Wednesday, April 18

Dion vows to restore court challenges program

Liberal leader Stéphane Dion says he will reverse the Conservatives' pattern of "antagonism and neglect" toward Canada's Charter of Rights and Freedoms.

It's Equality Day in Canada - the 25th anniversary of the Charter coming into force - and Dion says it's hard not to notice that Conservatives don't seem to be celebrating.

Dion told a Charter conference at the University of Ottawa this morning that a Liberal government would restore the Law Commission of Canada and double the old funding of the Court Challenges program, which were both dedicated to making the Charter and the judicial system accessible to citizens but were cut since Prime Minister Stephen Harper came to power.


Harper was invited to the same conference, but cited scheduling difficulties and none of his cabinet members appeared either.
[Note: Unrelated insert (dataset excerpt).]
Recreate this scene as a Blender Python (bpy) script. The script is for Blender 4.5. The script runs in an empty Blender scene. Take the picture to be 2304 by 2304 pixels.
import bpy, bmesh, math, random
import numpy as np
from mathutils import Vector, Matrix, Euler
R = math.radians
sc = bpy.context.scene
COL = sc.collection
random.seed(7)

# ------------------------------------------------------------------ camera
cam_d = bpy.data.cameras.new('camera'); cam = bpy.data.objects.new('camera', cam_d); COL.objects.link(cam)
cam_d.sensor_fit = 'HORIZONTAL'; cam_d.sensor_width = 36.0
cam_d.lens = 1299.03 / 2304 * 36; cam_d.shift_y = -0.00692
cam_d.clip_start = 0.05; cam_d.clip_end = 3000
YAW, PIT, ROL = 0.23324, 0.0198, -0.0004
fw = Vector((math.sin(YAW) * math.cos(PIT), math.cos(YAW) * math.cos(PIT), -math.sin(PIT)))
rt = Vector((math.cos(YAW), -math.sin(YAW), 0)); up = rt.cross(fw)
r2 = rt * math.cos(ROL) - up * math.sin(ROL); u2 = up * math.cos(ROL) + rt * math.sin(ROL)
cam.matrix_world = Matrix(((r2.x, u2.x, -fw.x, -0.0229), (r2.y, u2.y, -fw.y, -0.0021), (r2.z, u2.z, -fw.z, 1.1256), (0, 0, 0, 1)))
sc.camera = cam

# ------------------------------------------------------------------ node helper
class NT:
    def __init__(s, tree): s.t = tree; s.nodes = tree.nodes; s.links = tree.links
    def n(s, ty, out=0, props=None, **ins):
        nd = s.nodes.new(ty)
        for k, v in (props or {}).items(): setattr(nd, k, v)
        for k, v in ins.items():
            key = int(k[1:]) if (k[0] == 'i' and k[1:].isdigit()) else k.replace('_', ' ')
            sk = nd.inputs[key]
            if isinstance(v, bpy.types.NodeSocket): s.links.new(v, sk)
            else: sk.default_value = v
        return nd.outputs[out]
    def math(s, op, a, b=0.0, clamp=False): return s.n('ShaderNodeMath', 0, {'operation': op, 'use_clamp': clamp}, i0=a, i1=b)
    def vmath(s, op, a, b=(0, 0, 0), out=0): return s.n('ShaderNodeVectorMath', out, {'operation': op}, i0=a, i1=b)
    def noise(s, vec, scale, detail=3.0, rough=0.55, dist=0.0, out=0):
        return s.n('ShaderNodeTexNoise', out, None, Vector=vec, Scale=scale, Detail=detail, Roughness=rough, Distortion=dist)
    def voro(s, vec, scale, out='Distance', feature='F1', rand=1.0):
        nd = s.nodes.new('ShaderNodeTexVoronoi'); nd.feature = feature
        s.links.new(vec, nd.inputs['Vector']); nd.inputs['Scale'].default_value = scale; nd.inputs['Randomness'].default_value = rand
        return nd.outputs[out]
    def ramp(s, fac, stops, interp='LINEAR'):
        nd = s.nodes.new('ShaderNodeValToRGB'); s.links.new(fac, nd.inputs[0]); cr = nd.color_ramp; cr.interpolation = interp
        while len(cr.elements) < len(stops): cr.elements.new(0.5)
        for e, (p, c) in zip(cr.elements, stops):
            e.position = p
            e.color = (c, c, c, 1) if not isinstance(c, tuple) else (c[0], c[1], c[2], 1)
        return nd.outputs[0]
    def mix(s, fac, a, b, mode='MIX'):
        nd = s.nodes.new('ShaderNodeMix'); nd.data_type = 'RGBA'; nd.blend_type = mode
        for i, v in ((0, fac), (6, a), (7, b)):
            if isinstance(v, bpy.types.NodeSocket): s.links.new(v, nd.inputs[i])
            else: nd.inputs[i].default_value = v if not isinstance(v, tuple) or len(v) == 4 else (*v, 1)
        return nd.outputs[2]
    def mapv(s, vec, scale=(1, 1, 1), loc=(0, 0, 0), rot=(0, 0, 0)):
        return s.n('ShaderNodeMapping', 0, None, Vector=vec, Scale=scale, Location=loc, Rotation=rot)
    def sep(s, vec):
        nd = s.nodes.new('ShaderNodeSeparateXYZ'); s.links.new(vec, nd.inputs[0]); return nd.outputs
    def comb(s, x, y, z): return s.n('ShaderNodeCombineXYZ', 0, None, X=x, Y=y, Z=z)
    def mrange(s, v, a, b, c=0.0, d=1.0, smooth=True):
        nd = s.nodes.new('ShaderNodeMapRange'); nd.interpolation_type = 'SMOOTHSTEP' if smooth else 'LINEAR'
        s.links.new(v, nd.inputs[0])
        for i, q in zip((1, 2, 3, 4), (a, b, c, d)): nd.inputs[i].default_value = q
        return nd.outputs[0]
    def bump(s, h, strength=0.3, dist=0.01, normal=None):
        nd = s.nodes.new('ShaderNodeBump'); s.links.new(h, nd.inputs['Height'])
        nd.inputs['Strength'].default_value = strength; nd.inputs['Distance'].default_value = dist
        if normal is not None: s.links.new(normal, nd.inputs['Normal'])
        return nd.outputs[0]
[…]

The Conservative government cut off funding last fall for the court challenges program and the law reform commission, a think tank that explored ways to improve the law.

1 comment:

David Wozney said...

The Charter is part of the so-called “Constitution Act, 1982”. The “United Kingdom”, referred to in the present draft of the “Canada Act, 1982, including the Constitution Act, 1982”, refers to the “United Kingdom of Great Britain and Northern Ireland”, not the “United Kingdom of Great Britain and Ireland”.

According to the British North America Act, 1867, the provinces of Canada, Nova Scotia and New Brunswick expressed their desire to be federally united into one Dominion under the Crown of the “United Kingdom of Great Britain and Ireland”, not the Crown of the “United Kingdom of Great Britain and Northern Ireland”.